Football is not important right now. They need to show that for the first time in a long time, they get that.

All across America today, the Penn State name is being dragged through the mud- and rightfully so. They have become the poster child for showing that football programs have way too much power. By self imposing the "death penalty" on the program, the Board of Trustees can show they recognize that has to change. By allowing it to continue, they are showing that nothing has changed, and that football still comes first in State College.

If Penn State announces today that they are cancelling the football season to take some time and evaluate how things are done at the school, how does the public reaction sway? Some people will still hate Penn State, but it's safe to say that many would applaud them for taking such a strong stance.

The black eye that Joe Paterno allowed the university to get by being a part of the Sandusky cover-up will likely never go away. Statue or no statue, the tragedies that Paterno allowed to occur in the football facilities will go down as how people remember him. It's a harsh reality, and one Penn State has to deal with. Their program is no longer a symbol of old time, good morals. The classic blue and white uniforms that stood for so much now stand for almost nothing.

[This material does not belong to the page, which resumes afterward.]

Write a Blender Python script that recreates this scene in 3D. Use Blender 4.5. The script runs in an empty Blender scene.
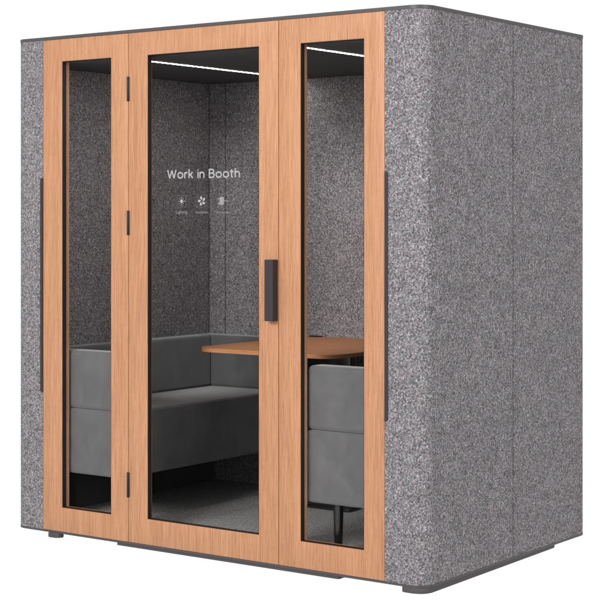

By having the football program go away for a year, they can come back to start a new era of Penn State football. Cancel the season, then in a year hold a press conference saying that football is back and will be played/handled how it should have been all along. Talk about what the university has done over the past year, and how the money that was budgeted to go to the football program is now in the pockets of programs that protect children from people like Sandusky. Give the public a year to see that Penn State really is much more than just a football program. Show what a great place Penn State is, was, and continues to be.

The more that the details come out about what happened at Penn State, the more it seems like Sandusky's sick, despicable acts were only a part of the problem. The leadership, the culture, and Paterno played just as much of a role in getting Penn State to where it is today as Sandusky did. Penn State needs to show it is serious about changing that and showing the football program is no longer the king of Penn State.

Because if they're not going to do it now, then when will they?